GIVEN TASK:
Under this line sits a listing. Repeat exactly and only its lines from the one holding "Reconstruct this image" through the one holding "COL = S.collection"; skip pictures.

ENTRIES:
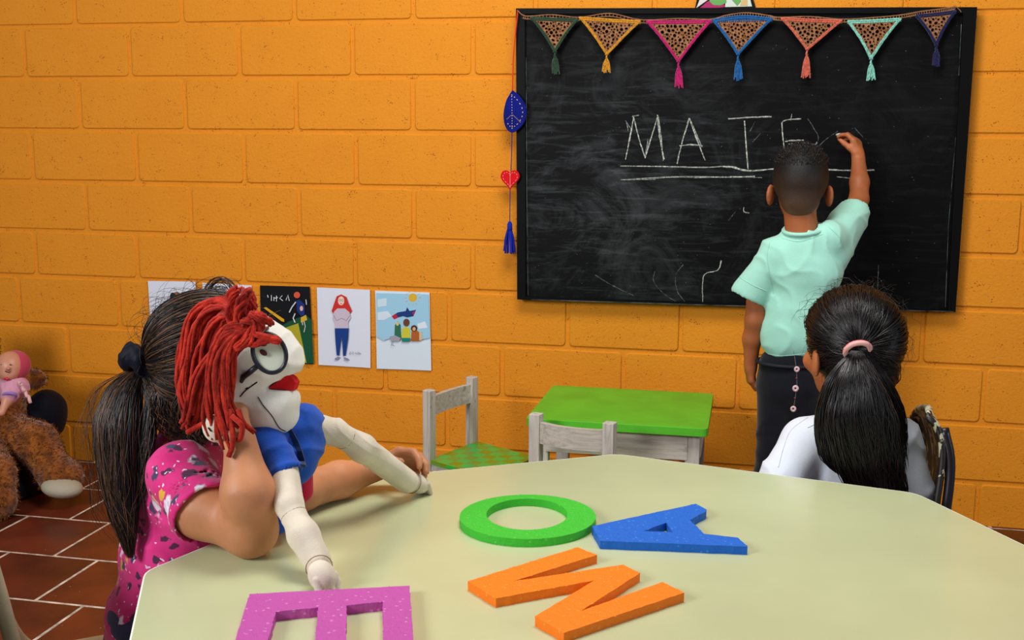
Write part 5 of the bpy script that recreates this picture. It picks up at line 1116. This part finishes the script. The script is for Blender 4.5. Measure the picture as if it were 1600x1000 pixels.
def doll_arm(pts, rads, fist, fr_, name, folds):
    F = Sdf(.006)
    for i in range(len(pts)-1): F.cap(pts[i], pts[i+1], rads[i], rads[i+1], k=.004 if i in folds else .012)
    d = nz(pts[-1]-pts[-2]); F.ell(fist, (fr_*1.0, fr_*1.15, fr_*.92), rot(d, Z), k=.004)
    sd = nz(np.cross(d, Z))
    for q_ in range(4):
        p = fist+sd*fr_*(q_-1.5)*.52+d*fr_*.55; F.cap(p+Z*fr_*.35, p+d*fr_*.55-Z*fr_*.35, fr_*.29, fr_*.25, k=.0008)
    F.cap(fist-sd*fr_*.6+d*fr_*.1+Z*fr_*.2, fist-sd*fr_*1.0+d*fr_*.75-Z*fr_*.1, fr_*.30, fr_*.24, k=.003)
    F.disp = wav(.0009, ((1, .4, 1), .03, 0)); return F.build(name, DC, pu, .0017)
j1 = D(459, 806, 1.79); w1 = PZ(495, 876, ZT+.030); f1 = PZ(503, 899, ZT+.023)
a1 = doll_arm([D(444, 735, 1.845), D(452, 790, 1.80), j1, D(474, 836, 1.765), w1], [.0235, .0235, .0205, .0235, .0225], f1, .0215, 'arm', (1, 2))
j2 = D(538, 683, 1.985); w2 = PZ(636, 752, ZT+.036); f2 = PZ(653, 756, ZT+.0235)
a2 = doll_arm([D(492, 668, 1.955), D(524, 675, 1.978), j2, D(566, 700, 2.01), w2], [.0245, .0245, .0215, .0245, .0225], f2, .0205, 'arm', (1, 2))
for A_, p, q_, r in ((a1, j1, w1, .0212), (a1, f1-(f1-w1)*.55, f1, .0205), (a2, j2, w2, .0222), (a2, f2-(f2-w2)*.5, f2, .0205)):
    d = nz(q_-p); u_ = nz(np.cross(d, Z)); v_ = np.cross(d, u_); MB().tube([p+u_*r*math.cos(a)+v_*r*math.sin(a) for a in np.arange(20)/20*6.283], .0009, 5, True).build('seam', mat('tan_thread', (150, 122, 96), .8), A_, smooth=True)

# ================================================================== TOYS IN THE LEFT CORNER
FUR = mat('brown_plush', (150, 84, 24), .95, .1, bump=.004, bscale=90, col2=(96, 48, 12), vscale=30, sheen=.5); Dm = lambda x, y, d=4.12: D(x, y, d)
bg_ = thing('beanbag', Dm(30, 740, 4.3)*np.array([1, 1, 0]), 'dark navy beanbag seat slumped against the wall under the brown teddy bear', 'beanbag')
F = Sdf(.05); F.ell(Dm(72, 648, 4.22), (.075, .09, .095)); F.cap(Dm(20, 700, 4.2), Dm(-60, 700, 4.2), .13, .14); F.ell(Dm(10, 760, 4.15), (.15, .16, .11)); F.ell(Dm(-70, 760, 4.15), (.18, .2, .13)); F.half((0, 0, .002), (0, 0, -1)); F.half((0, -.012, 0), (0, 1, 0))
F.disp = wav(.006, ((1, .3, .5), .09, 0), ((.4, .3, 1), .12, 1)); F.build('cushion', mat('navy_fabric', (7, 9, 24), .7, .15, bump=.001, bscale=120, sheen=.03), bg_, .008)
bear = thing('teddy_bear', Dm(-30, 740, 4.1)*np.array([1, 1, 0]), 'large brown plush teddy bear with pale foot soles, slumped in the left corner', 'teddy bear')
F = Sdf(.03); foot = PZ(92, 772, .085)*0+Dm(90, 745, 4.06); F.ell(Dm(-28, 640, 4.14), (.165, .13, .17)); F.chain([Dm(5, 672, 4.10), Dm(56, 692, 4.06), Dm(84, 735, 4.03)], [.075, .076, .066], k=.03); F.ell(Dm(98, 745, 4.02), (.078, .075, .066), k=.03)
F.chain([Dm(-30, 690, 4.0), Dm(-8, 740, 3.9), Dm(-2, 785, 3.86)], [.07, .066, .062]); F.cap(Dm(5, 590, 4.16), Dm(58, 592, 4.18), .05, .035); F.ell(Dm(-50, 540, 4.15), (.11, .10, .10)); 
for x in (-85, -18): F.ell(Dm(x, 505, 4.15), (.035, .02, .035), k=.01)
F.ell(Dm(-40, 552, 4.05), (.045, .05, .038))
F.disp = wav(.006, ((1, .2, .1), .022, 0), ((.1, .3, 1), .019, 1), ((.6, 1, -.8), .027, 2)); F.half((0, 0, .003), (0, 0, -1)); tb2 = F.build('plush_body', FUR, bear, .007)
F = Sdf(.01); F.ell(Dm(97, 762, 3.965), (.074, .060, .034), rot((0, 1, 0), (.1, 0, 1))); F.build('foot_sole', mat('pale_plush', (170, 160, 140), .9, .1, bump=.001, bscale=100), bear, .005)
F = Sdf(.01); F.ell(Dm(-38, 546, 4.0), (.014, .01, .01)); F.build('nose', mat('black_thread', (16, 14, 18)), bear, .004)
for x in (-58, -24): V, Fq = ball(Dm(x, 530, 4.06), .009, 5); mesh('eye', V, Fq, mat('black_bead', (14, 12, 12), .2, .6), bear, True)
g = np.random.default_rng(44); me = tb2.data; co = np.array([v.co[:] for v in me.vertices]); no = np.array([v.normal[:] for v in me.vertices]); ix = g.choice(len(co), min(len(co), 9000), replace=False); base = np.array(worldloc(bear))
fu = co[ix]+base; nn_ = no[ix]; l = g.uniform(.004, .010, len(ix))[:, None]; t_ = g.normal(size=(len(ix), 3))*.5-Z*.3; S_ = np.stack([fu, fu+nn_*l*.6+t_*l*.3, fu+nn_*l*.9+t_*l], 1); strands('fur', S_, .0016, hair_mat('plush_fur', (104, 56, 16), (160, 96, 34), .9, .1), bear)
bd_ = thing('baby_doll', Dm(10, 640, 3.98), 'small baby doll in pink dress and pink bonnet lying on the teddy bear', 'doll')
DSK = mat('vinyl_skin', (206, 140, 112), .4, .4, var=.05); F = Sdf(.012); hc = Dm(16, 572, 3.97); Md = rot(nz(-FW+UP*.6+RT*.1), UP); F.ell(hc, (.050, .050, .054), Md); F.ell(Dm(13, 585, 3.945), (.030, .025, .022)); F.ell(Dm(13, 576, 3.915), (.007, .007, .006), k=.006)
F.cap(Dm(17, 588, 3.97), Dm(17, 600, 3.97), .02, .03); F.ell(Dm(16, 612, 3.99), (.045, .04, .055)); F.chain([Dm(16, 610, 3.95), Dm(12, 625, 3.92), Dm(4, 641, 3.90)], [.021, .018, .012]); F.ell(Dm(2, 645, 3.895), (.013, .012, .013), k=.006)
F.chain([Dm(-12, 606, 3.97), Dm(-30, 622, 3.95)], [.02, .014]); bo_ = F.build('body', DSK, bd_, .0035)
for x in (6, 25): MB().tube([hc+RT*(-.012 if x == 6 else .020)-FW*.049+UP*.008, hc+RT*(-.006 if x == 6 else .026)-FW*.047+UP*.006], .0018, 5).build('eye', mat('dark_red', (66, 20, 22)), bd_)
MB().tube([Dm(8, 580, 3.918), Dm(13, 582, 3.914), Dm(17, 580, 3.918)], .0016, 5).build('mouth', mat('dark_red', (66, 20, 22)), bd_)
F = Sdf(.01); F.ell(hc+FW*.014+RT*.008, (.056, .048, .058), Md); F.ell(hc-FW*.045-RT*.008-UP*.004, (.055, .05, .052), Md, k=.006, sub=True); F.build('bonnet', cloth('pink_bonnet', (186, 60, 84)), bd_, .0035)
F = Sdf(.014); F.ell(Dm(20, 605, 3.975), (.062, .048, .046)); F.cap(Dm(16, 606, 3.95), Dm(15, 618, 3.93), .030, .030); F.disp = wav(.003, ((1, .3, .4), .03, 0), ((.3, .2, 1), .026, 1)); ds_ = F.build('dress', cloth('pink_dress', (214, 150, 172)), bd_, .0035)
fr_ = MB(); pts = [Dm(30+q_*1.6, 596+q_*2.8+3*math.sin(q_*1.9), 3.93+.004*math.sin(q_*2.3)) for q_ in range(12)]; fr_.tube(spline(pts, 30), .006, 6); fr_.build('lace_frill', cloth('pale_lace', (226, 176, 176)), ds_, smooth=True)
MB().tube([Dm(15+10*math.cos(a), 618+4*math.sin(a), 3.915+.018*math.sin(a)) for a in np.arange(16)/16*6.283], .006, 6, True).build('sleeve_cuff', cloth('lilac_cuff', (158, 120, 190)), ds_, smooth=True)
V, Fq = ball(Dm(10, 592, 3.925), .006, 5, (1.8, 1, 1)); mesh('bow', V, Fq, mat('red_bow', (196, 22, 50), .4, .5), ds_, True)
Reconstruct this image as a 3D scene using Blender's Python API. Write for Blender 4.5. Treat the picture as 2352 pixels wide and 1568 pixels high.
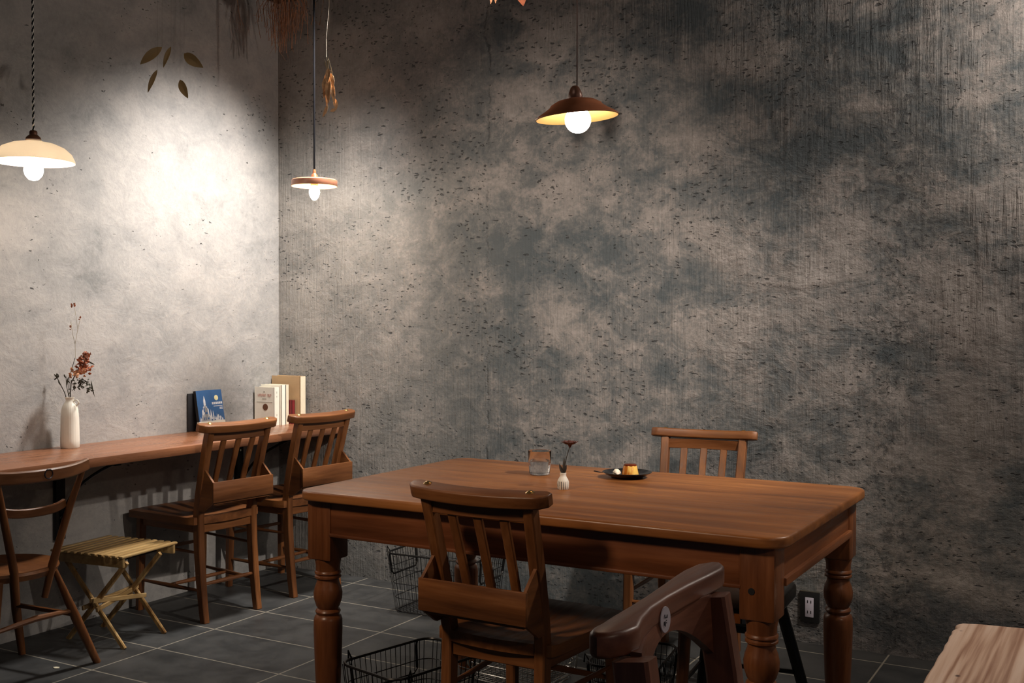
import bpy, bmesh, math, random
from mathutils import Vector, Matrix, noise
PI = math.pi
random.seed(7)
S = bpy.context.scene
for o in list(bpy.data.objects): bpy.data.objects.remove(o)
COL = S.collection

# ---------------------------------------------------------------- camera
CAMP = Vector((3.7731, -4.2130, 1.24))
YAW, PIT, ROL, FPX = math.radians(29.7608), math.radians(-1.01719), math.radians(0.0676), 2500.8
def cam_axes():
    f = Vector((-math.sin(YAW)*math.cos(PIT), math.cos(YAW)*math.cos(PIT), math.sin(PIT)))
    r = Vector((math.cos(YAW), math.sin(YAW), 0)); u = r.cross(f)
    return (math.cos(ROL)*r+math.sin(ROL)*u, -math.sin(ROL)*r+math.cos(ROL)*u, f)
R_, U_, F_ = cam_axes()
cd = bpy.data.cameras.new('camera'); cam = bpy.data.objects.new('camera', cd); COL.objects.link(cam)
cd.sensor_width = 36; cd.lens = FPX/2352*36; cd.clip_start = .02
m = Matrix((R_, U_, -F_)).transposed().to_4x4(); m.translation = CAMP
cam.matrix_world = m; S.camera = cam
def on_z(x, y, z):            # where a sight line meets a level plane (used for measuring positions)
    d = F_+R_*((x-1176)/FPX)-U_*((y-784)/FPX); return CAMP+d*((z-CAMP.z)/d.z)

# ---------------------------------------------------------------- world, exposure
w = bpy.data.worlds.new('world'); S.world = w; w.use_nodes = True
w.node_tree.nodes['Background'].inputs[0].default_value = (.34, .50, .72, 1)
w.node_tree.nodes['Background'].inputs[1].default_value = .055
S.view_settings.view_transform = 'Standard'; S.view_settings.look = 'None'
S.view_settings.exposure = 0.0; S.view_settings.gamma = 1; S.view_settings.use_curve_mapping = False
BULB = dict(white=240, disc=270, brown=30, globe=860, room=280)  # room: strength of the added fill globe behind the viewer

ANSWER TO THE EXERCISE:
Reconstruct this image as a 3D scene using Blender's Python API. Write for Blender 4.5. Treat the picture as 2352 pixels wide and 1568 pixels high.
import bpy, bmesh, math, random
from mathutils import Vector, Matrix, noise
PI = math.pi
random.seed(7)
S = bpy.context.scene
for o in list(bpy.data.objects): bpy.data.objects.remove(o)
COL = S.collection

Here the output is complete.